**Stated problem**
Copy each line of the records that holds the string "objects".

Rows from a dataset
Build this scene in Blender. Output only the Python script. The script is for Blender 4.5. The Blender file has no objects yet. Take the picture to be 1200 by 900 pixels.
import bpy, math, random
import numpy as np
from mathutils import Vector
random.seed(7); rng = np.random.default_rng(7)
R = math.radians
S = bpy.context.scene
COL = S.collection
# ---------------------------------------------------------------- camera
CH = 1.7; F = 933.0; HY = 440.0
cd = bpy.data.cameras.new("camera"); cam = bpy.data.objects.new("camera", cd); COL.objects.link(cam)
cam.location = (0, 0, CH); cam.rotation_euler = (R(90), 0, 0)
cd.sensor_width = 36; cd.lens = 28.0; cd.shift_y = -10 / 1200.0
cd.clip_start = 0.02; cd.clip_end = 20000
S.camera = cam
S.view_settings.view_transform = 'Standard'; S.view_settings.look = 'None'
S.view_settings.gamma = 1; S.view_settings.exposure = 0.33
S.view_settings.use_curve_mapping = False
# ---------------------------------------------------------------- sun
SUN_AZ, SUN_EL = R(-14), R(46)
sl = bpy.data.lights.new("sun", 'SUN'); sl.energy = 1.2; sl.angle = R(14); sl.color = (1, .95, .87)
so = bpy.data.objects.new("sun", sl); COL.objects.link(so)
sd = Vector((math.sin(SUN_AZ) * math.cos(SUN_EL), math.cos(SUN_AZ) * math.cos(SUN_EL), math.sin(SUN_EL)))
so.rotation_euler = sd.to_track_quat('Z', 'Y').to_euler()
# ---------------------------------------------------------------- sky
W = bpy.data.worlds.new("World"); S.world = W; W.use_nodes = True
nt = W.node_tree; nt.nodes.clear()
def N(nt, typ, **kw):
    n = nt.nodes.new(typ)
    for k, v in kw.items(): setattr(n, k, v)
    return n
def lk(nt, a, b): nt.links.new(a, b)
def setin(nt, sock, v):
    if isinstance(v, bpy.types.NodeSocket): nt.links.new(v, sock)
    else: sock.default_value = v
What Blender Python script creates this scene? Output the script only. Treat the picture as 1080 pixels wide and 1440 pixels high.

**Answer below**
Build this scene in Blender. Output only the Python script. The script is for Blender 4.5. The Blender file has no objects yet. Take the picture to be 1200 by 900 pixels.
cd = bpy.data.cameras.new("camera"); cam = bpy.data.objects.new("camera", cd); COL.objects.link(cam)
so = bpy.data.objects.new("sun", sl); COL.objects.link(so)